Meski akan berdampak, namun Bhima melihat konflik Pakistan-India ini bisa juga memberikan harapan Indonesia untuk bisa melakukan diversifikasi ekspor ke Asia Selatan. Namun, bila ketegangan kedua negara tersebut berlangsung lama, tetap lebih banyak merugikan posisi Indonesia daripada keuntungannya.
"Mungkin Indonesia bisa mendapatkan peluang sedikit dengan relokasi industri India itu ke Indonesia. Meskipun itu bukan hal yang cukup mudah karena India banyak industri yang sudah berteknologi tinggi, sementara Indonesia masih pengolahan komoditas basisnya. Jadi perlu kerja ekstra untuk menarik peluang relokasi dari India," pungkas dia.
Jalur Perdagangan RI Aman?
Di sisi lain, Direktur Eksekutif Indonesia Mining Association (IMA), Hendra Sinadia, menilai ketegangan yang meningkat di perbatasan India dan Pakistan belum memberikan dampak signifikan terhadap kegiatan ekspor Indonesia. Hingga saat ini, jalur perdagangan laut yang menjadi rute utama ekspor Indonesia menuju kawasan tersebut masih berjalan normal.
"Sejauh ini belum ada hambatan di jalur perdagangan laut. Konflik ketegangan di wilayah perbatasan. Tujuan ekspor kita ke daerah pelabuhan,” ujar dia kepada Tirto, Sabtu (10/5/2025).
Meski begitu, para pelaku eksportir tetap memantau situasi dengan cermat. Eskalasi konflik yang belum dapat diprediksi ini menjadi perhatian utama dalam menjaga stabilitas perdagangan luar negeri Indonesia. “Sejauh ini kita belum tahu eskalasi konflik,” imbuhnya.
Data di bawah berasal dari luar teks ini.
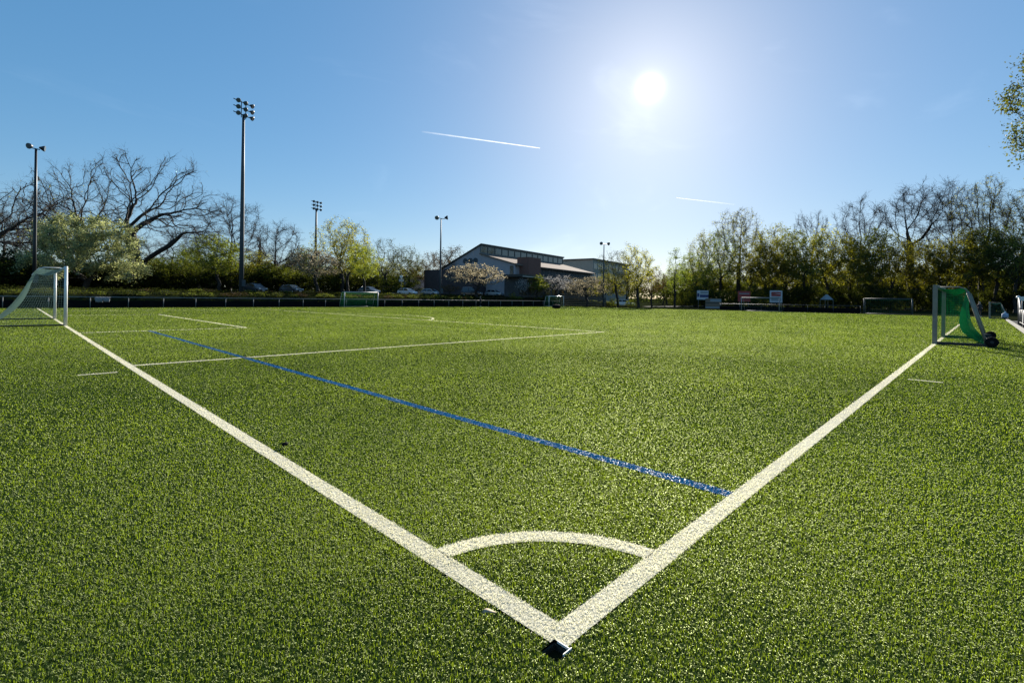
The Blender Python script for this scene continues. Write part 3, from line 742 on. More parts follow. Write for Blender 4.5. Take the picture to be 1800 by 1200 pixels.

Menteri Energi dan Sumber Daya Mineral (ESDM), Bahlil Lahadalia, sebelumnya juga memastikan bahwa konflik antara India dengan Pakistan tidak mengganggu kinerja perdagangan, terutama ekspor batu bara Indonesia. India sendiri diketahui sebagai pembeli terbesar batu bara RI dalam beberapa tahun terakhir.
“Nggak ada masalah (konflik India-Pakistan),” ucap Bahlil ketika ditemui di Kementerian ESDM seperti dilansir Antara, Kamis (8/5/2025).
Berdasarkan data dari Badan Pusat Statistik (BPS), Cina, Amerika Serikat, dan India merupakan negara tujuan ekspor terbesar Indonesia, dan batu bara merupakan produk unggulan ekspor Indonesia.
Nilai ekspor batu bara Indonesia pada 2023 berada di angka 34,5 miliar dolar AS. India menempati urutan pertama dalam daftar pasar batu bara RI dengan volume menembus 108,07 juta ton atau melandai 0,79 persen. Pun secara nilai, ekspor batu bara ke India menembus 6,25 miliar dolar AS pada 2024 atau setara dengan Rp102,34 triliun atau jeblok 13,93 persen.
“Nah, pasti mereka (India) butuh batu bara kita, kan? Nggak ada masalah,” tutur Bahlil.
Selain tidak menemukan kemungkinan terganggunya ekspor batu bara Indonesia, konflik India dengan Pakistan juga diyakini tidak akan mengganggu pengiriman minyak mentah. “Nggak ada masalah. Kalau kami melihat dari sini, belum ada terganggu apa-apa,” kata dia.